27 Aug 2002

'Co-opetition' the key to win-win relationship, says PTP chief

Business Times (S)

(SINGAPORE) In an unexpected twist to the rivalry between PSA Corporation and Malaysia's Port of Tanjung Pelepas (PTP), top executives from both sides have expressed a desire to compete and cooperate to serve customers better.

PTP chief executive officer Mohd Sidik Osman said yesterday such 'co-opetition' - cooperation and competition - will provide the best product and drive PTP and PSA to even better service levels.

He was responding to an opinion expressed by PSA senior vice-president for marketing John Ong on Saturday for more constructive competition, rather than the 'disruptive' contest going on now between the two terminal operators. Mr Ong said in an interview with the business weekly The Edge Malaysia that 'ways to avoid disruptive competition and promote a healthy rivalry' between the two can be discussed.

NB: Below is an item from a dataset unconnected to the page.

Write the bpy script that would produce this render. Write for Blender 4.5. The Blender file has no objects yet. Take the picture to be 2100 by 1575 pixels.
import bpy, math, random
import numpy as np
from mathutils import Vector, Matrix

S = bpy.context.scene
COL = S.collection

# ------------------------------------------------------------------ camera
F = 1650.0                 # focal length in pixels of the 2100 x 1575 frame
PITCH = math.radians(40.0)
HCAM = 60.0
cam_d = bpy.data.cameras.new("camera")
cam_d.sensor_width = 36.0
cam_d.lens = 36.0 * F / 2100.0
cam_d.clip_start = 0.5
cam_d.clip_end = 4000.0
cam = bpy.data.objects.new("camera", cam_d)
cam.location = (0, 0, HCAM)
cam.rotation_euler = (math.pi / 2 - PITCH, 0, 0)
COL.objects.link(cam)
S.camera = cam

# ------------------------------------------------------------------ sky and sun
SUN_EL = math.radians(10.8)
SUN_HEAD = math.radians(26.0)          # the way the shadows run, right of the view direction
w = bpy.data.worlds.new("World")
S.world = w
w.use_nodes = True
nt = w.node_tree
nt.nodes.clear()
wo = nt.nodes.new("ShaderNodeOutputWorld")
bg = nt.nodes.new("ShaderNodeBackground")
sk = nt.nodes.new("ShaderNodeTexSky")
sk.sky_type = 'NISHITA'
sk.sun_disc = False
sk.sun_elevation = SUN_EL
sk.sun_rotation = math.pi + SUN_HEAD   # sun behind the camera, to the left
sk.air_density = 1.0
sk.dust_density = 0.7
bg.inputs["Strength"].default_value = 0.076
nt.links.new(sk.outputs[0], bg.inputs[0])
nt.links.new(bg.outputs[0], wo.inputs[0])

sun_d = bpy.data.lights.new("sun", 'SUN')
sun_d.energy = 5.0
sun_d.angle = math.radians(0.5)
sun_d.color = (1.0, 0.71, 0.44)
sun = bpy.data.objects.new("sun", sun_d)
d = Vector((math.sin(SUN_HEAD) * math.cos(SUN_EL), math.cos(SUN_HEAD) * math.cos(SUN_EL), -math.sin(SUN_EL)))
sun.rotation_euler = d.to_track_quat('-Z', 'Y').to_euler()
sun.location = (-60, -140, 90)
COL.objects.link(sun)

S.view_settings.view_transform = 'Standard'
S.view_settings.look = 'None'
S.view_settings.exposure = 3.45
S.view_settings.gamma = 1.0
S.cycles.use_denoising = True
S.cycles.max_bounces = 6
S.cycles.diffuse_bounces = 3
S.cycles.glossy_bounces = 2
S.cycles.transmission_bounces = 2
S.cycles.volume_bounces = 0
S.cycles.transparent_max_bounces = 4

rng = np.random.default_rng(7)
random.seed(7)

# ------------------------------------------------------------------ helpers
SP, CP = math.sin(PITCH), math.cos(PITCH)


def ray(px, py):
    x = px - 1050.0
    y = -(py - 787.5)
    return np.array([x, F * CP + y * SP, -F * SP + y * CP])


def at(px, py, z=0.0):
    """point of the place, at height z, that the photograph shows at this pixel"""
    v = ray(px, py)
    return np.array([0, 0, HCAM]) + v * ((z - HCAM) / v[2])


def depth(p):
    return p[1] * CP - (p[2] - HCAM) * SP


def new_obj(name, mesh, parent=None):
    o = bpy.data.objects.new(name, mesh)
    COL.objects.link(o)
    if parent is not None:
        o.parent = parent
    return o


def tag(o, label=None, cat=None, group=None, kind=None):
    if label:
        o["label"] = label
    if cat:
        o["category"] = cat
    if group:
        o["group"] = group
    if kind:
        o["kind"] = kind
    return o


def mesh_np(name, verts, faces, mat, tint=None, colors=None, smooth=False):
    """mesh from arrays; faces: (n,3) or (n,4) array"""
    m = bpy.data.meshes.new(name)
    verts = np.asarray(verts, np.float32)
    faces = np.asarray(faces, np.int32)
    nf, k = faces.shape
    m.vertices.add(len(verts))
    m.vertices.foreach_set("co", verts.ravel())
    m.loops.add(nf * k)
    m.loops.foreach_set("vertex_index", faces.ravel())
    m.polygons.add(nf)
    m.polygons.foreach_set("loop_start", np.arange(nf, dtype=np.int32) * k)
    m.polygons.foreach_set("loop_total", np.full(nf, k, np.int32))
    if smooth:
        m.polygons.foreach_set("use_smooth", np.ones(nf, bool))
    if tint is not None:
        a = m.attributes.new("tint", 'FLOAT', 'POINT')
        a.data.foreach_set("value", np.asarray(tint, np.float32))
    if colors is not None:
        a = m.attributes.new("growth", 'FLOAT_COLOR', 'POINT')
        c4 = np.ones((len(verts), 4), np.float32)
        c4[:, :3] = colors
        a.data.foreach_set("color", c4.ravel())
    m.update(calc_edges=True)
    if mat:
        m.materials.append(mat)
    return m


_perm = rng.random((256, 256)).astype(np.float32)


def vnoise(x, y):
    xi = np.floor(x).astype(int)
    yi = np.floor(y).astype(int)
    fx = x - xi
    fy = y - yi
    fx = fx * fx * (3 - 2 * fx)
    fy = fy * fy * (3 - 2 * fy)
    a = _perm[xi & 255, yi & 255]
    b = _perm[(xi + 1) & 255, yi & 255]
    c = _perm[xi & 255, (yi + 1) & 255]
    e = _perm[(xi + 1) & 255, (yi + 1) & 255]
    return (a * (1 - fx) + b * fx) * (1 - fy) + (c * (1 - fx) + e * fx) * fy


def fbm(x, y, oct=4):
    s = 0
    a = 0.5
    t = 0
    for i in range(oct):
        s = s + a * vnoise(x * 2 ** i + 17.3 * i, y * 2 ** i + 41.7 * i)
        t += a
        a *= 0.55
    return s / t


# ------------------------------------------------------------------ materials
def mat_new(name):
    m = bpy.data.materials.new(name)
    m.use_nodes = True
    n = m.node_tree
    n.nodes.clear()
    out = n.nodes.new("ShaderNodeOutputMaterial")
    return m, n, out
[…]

He clarified yesterday that during the interview with the Malaysian paper he expressed his personal opinion and this had unfortunately been highlighted as an official view. He said PSA welcomes competition, whether it is across the Causeway or competition in general.

In the meantime, PTP's Mr Mohd Sidik responded to Mr Ong's views, saying that PTP had made offers on possible cooperation several times in the past few years. 'It will definitely be possible for co-opetition, or competing to provide the best product. This will drive both PTP and PSA to even better service levels,' he said.

A PTP source later pointed out that two top-level Singapore civil service delegations were among those hosted by the Johor port. The first was in August 1999 before the port began commercial operations, and the other in August last year after it went on stream with Singapore's biggest port customer Maersk-Sealand.

In press statements marking the visits by civil servants under the Singapore Civil Service College's Leaders in Administration Programme (LAP), the Johor port had said it viewed the visits as the 'start of mutually beneficial cooperation and the building of smart partnerships' between the two ports.

It went on to say that it not only viewed the visits as being for marketing purposes but also as a way to develop international understanding and cooperation in the confidence that both parties can begin a mutually beneficial process.

Mr Sidik said then: 'We can draw on each other's strengths and this will make both our countries stronger to face increasing global challenges and new paradigms facing the port and shipping sector.'

However, a shipping analyst who asked not to be named, told BT yesterday that while all this sounds nice, 'in the short term one has to ask how realistic this is, given recent history'.

'Looking at the business aspect of this, the price tag is a major component in deciding where the container boxes go, and given that PSA still earns some $400-500 million per annum after rebates, my feeling is, handling charges have got to fall further.

'Once prices are in line, then the level of efficiency comes into play. Looking at a period of slower growth and aggressive expansion plans by both PSA and PTP, the most 'co-opetition' can do is to prevent handling charges from falling to such low levels that neither operator makes a real profit when land reclamation costs are taken into account,' the analyst said.